Your task
Within the material below, transcribe exactly the lines from the one holding "Keep writing the" through the one holding "cream house', 13)", keeping both ends and skipping the rest.

Records shown
◆ ◆ ◆ ◆ ◆

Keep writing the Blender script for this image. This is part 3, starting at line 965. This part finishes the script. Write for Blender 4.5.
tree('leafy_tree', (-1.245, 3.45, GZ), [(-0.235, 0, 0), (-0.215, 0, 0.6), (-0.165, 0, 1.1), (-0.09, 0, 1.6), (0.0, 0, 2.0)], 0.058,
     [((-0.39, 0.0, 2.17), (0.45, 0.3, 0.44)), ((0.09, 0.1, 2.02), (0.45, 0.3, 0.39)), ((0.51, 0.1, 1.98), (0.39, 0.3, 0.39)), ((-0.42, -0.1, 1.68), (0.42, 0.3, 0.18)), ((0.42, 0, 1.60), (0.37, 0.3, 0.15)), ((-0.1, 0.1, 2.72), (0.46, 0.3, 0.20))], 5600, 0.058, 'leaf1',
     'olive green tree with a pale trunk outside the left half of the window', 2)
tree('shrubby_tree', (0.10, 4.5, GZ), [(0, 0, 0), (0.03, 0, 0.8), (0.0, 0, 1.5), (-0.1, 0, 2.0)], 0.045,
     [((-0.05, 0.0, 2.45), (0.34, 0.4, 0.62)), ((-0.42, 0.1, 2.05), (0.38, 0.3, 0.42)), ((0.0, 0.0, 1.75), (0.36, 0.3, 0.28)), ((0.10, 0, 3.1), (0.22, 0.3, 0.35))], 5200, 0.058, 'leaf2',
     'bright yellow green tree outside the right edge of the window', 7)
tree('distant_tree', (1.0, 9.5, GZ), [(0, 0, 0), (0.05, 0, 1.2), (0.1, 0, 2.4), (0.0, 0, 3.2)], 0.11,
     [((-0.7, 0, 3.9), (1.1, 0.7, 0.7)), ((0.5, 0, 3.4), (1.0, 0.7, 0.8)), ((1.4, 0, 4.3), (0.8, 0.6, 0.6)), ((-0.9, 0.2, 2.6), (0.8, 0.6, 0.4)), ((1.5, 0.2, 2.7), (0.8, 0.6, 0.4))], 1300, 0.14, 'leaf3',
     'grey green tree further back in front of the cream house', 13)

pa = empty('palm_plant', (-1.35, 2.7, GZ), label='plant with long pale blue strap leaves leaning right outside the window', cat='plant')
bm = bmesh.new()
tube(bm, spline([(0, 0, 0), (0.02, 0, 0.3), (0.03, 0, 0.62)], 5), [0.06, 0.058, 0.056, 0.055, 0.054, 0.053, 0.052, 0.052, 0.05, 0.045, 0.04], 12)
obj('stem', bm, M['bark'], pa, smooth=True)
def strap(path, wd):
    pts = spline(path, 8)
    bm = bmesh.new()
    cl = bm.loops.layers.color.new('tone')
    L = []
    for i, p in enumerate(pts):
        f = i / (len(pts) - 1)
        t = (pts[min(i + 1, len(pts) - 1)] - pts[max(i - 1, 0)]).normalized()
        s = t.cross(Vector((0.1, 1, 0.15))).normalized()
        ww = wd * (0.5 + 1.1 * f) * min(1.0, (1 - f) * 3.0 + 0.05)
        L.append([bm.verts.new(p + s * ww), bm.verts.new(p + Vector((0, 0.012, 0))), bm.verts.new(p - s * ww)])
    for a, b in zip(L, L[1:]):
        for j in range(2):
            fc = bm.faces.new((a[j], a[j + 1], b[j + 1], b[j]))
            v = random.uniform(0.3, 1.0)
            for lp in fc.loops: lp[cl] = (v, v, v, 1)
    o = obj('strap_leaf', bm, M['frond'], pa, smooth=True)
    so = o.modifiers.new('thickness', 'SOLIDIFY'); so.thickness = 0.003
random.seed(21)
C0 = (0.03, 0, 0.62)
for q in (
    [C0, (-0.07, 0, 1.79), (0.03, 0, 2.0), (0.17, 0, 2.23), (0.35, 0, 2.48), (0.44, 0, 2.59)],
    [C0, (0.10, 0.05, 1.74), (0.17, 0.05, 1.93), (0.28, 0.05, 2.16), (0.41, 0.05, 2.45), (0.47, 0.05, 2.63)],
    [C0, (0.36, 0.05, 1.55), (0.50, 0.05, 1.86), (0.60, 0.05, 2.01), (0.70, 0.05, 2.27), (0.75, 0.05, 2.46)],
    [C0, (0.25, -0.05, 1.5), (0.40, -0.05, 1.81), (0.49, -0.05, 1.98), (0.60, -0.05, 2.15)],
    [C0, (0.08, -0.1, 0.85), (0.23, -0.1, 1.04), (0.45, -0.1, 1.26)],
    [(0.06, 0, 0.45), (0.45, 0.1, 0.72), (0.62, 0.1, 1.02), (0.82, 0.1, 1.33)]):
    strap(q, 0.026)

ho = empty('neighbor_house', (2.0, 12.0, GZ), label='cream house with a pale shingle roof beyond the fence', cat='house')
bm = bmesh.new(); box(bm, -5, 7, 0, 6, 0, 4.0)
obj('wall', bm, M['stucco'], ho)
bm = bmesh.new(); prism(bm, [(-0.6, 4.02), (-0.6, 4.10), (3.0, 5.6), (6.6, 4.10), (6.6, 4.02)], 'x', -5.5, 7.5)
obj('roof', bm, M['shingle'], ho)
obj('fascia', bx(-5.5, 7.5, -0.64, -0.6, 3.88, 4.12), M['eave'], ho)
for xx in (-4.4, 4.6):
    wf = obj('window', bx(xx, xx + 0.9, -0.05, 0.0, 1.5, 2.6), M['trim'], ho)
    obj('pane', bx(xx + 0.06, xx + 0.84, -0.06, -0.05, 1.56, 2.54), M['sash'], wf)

◆ ◆ ◆ ◆ ◆

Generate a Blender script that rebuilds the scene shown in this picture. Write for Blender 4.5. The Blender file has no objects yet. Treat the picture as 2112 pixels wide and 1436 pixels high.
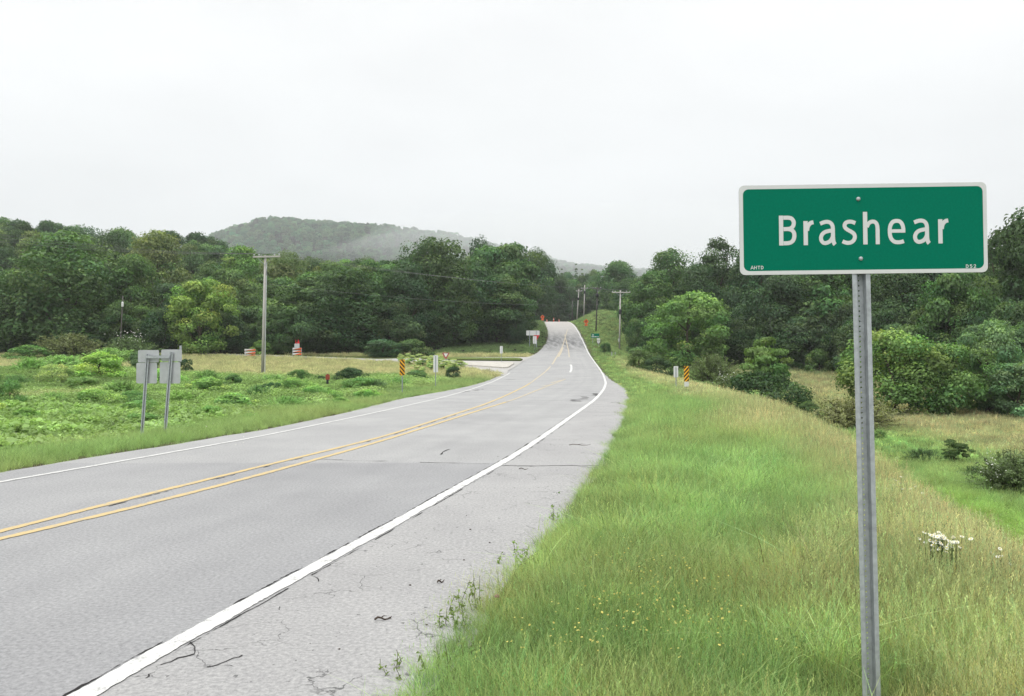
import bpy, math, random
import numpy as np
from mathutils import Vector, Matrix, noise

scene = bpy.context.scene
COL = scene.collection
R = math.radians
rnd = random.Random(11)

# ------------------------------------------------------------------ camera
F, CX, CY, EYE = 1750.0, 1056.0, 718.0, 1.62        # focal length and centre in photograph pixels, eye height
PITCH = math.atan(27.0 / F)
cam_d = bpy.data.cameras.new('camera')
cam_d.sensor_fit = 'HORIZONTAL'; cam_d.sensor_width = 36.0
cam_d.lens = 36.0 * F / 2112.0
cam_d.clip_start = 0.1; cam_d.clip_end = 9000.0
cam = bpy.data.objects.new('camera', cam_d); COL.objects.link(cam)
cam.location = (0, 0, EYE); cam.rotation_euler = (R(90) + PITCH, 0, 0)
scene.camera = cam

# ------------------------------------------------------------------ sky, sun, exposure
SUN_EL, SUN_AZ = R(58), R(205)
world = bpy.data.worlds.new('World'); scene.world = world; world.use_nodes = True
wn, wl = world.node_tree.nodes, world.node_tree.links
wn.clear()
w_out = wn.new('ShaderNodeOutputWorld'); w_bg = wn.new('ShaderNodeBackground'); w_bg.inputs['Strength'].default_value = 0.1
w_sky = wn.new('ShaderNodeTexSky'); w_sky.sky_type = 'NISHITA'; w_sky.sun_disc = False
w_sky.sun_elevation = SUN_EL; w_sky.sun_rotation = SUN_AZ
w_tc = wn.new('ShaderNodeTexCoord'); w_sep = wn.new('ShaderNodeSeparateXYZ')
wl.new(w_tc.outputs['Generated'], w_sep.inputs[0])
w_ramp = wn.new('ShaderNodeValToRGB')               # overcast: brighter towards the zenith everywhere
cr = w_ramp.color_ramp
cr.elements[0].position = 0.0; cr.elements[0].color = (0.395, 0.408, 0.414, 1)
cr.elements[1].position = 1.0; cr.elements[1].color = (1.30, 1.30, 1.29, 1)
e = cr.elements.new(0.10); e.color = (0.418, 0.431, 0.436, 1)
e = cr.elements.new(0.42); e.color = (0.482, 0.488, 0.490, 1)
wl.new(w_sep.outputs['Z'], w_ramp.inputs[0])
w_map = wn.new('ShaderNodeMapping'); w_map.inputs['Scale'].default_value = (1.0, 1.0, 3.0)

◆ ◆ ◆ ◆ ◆

Solved problem
Keep writing the Blender script for this image. This is part 3, starting at line 965. This part finishes the script. Write for Blender 4.5.
tree('leafy_tree', (-1.245, 3.45, GZ), [(-0.235, 0, 0), (-0.215, 0, 0.6), (-0.165, 0, 1.1), (-0.09, 0, 1.6), (0.0, 0, 2.0)], 0.058,
     [((-0.39, 0.0, 2.17), (0.45, 0.3, 0.44)), ((0.09, 0.1, 2.02), (0.45, 0.3, 0.39)), ((0.51, 0.1, 1.98), (0.39, 0.3, 0.39)), ((-0.42, -0.1, 1.68), (0.42, 0.3, 0.18)), ((0.42, 0, 1.60), (0.37, 0.3, 0.15)), ((-0.1, 0.1, 2.72), (0.46, 0.3, 0.20))], 5600, 0.058, 'leaf1',
     'olive green tree with a pale trunk outside the left half of the window', 2)
tree('shrubby_tree', (0.10, 4.5, GZ), [(0, 0, 0), (0.03, 0, 0.8), (0.0, 0, 1.5), (-0.1, 0, 2.0)], 0.045,
     [((-0.05, 0.0, 2.45), (0.34, 0.4, 0.62)), ((-0.42, 0.1, 2.05), (0.38, 0.3, 0.42)), ((0.0, 0.0, 1.75), (0.36, 0.3, 0.28)), ((0.10, 0, 3.1), (0.22, 0.3, 0.35))], 5200, 0.058, 'leaf2',
     'bright yellow green tree outside the right edge of the window', 7)
tree('distant_tree', (1.0, 9.5, GZ), [(0, 0, 0), (0.05, 0, 1.2), (0.1, 0, 2.4), (0.0, 0, 3.2)], 0.11,
     [((-0.7, 0, 3.9), (1.1, 0.7, 0.7)), ((0.5, 0, 3.4), (1.0, 0.7, 0.8)), ((1.4, 0, 4.3), (0.8, 0.6, 0.6)), ((-0.9, 0.2, 2.6), (0.8, 0.6, 0.4)), ((1.5, 0.2, 2.7), (0.8, 0.6, 0.4))], 1300, 0.14, 'leaf3',
     'grey green tree further back in front of the cream house', 13)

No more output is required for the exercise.